Lake, 30, opened her first boutique in her hometown of Old Saybrook while she was a senior at Central Connecticut State University. Her professor had told her that she could either write a senior thesis or open a business. She started designing accessories after a customer brought her a basket of broken jewelry. Lake says she was forced to get inventive in order to save pieces that would have otherwise been tossed.

“I thought, ‘What am I going to do with broken jewelry?’” Lake recalls. But the self-confessed hoarder of all things decorative—from broken jewelry to vintage beads and fabric, even the occasional silver Nordstrom ribbon—began to channel her imagination into accessories.

Lake moved her business to Wethersfield in 2010. Her secondhand creations found a place in the bridal market almost immediately. “So many brides go into stores and buy pieces that are made in China and fall apart. They spend hundreds of dollars on these things that were mass produced,” says Lake. “That’s why I like making one-of-a-kind pieces—because that is special, that does say something about what you’re wearing.

“People have brought me clip-on earrings, broaches from their grandmother, the remnants from the bottom of their dresses from when they get them hemmed.
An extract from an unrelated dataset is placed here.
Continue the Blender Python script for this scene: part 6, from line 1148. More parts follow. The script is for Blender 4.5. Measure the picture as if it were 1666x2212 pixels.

I take any kind of scraps and I can make pretty much anything with them.”

Lake’s creations have ranged from traditional, white floral hairpieces to more adventurous pieces such as the hairpiece she created for a bride’s KeyWest nuptials. “I wanted something more colorful than traditional,” says Jennifer Bergman of Boston, whose hairpiece contained feathers of varied lengths and multiple shades of turquoise and Tiffany blue. “I wanted something different and homemade, something no one else had.” Lake’s creations are inspired by current trends as well as vintage style. “I have a modern eye but still a vintage heart,” says Lake.

Recycled Couture pieces, which start at around $50 each, are an easy way to inject color into a traditional all-white ensemble. “I try to incorporate color as much as I can,” Lake says. “The bride is always in white or ivory so by using a statement necklace or a hairpiece, you can get away with adding some color.” While Lake is well-established in the bridal market, she is constantly looking to expand her business and feed her creativity. “I have endless inspiration,” she says. “Sometimes it keeps me up at night.”

Lake is currently developing additions to Recycled Couture, including statement necklaces, men’s ties and bowties, and personalized rings called Life Rings made from clusters of beads and crystals wound in wire. Each ring is symbolic of a person’s life story, she says. “I like to do what’s more cutting edge,” says Lake. “I like to do things that are more fashion-forward but still have that ‘something old’ tied in.”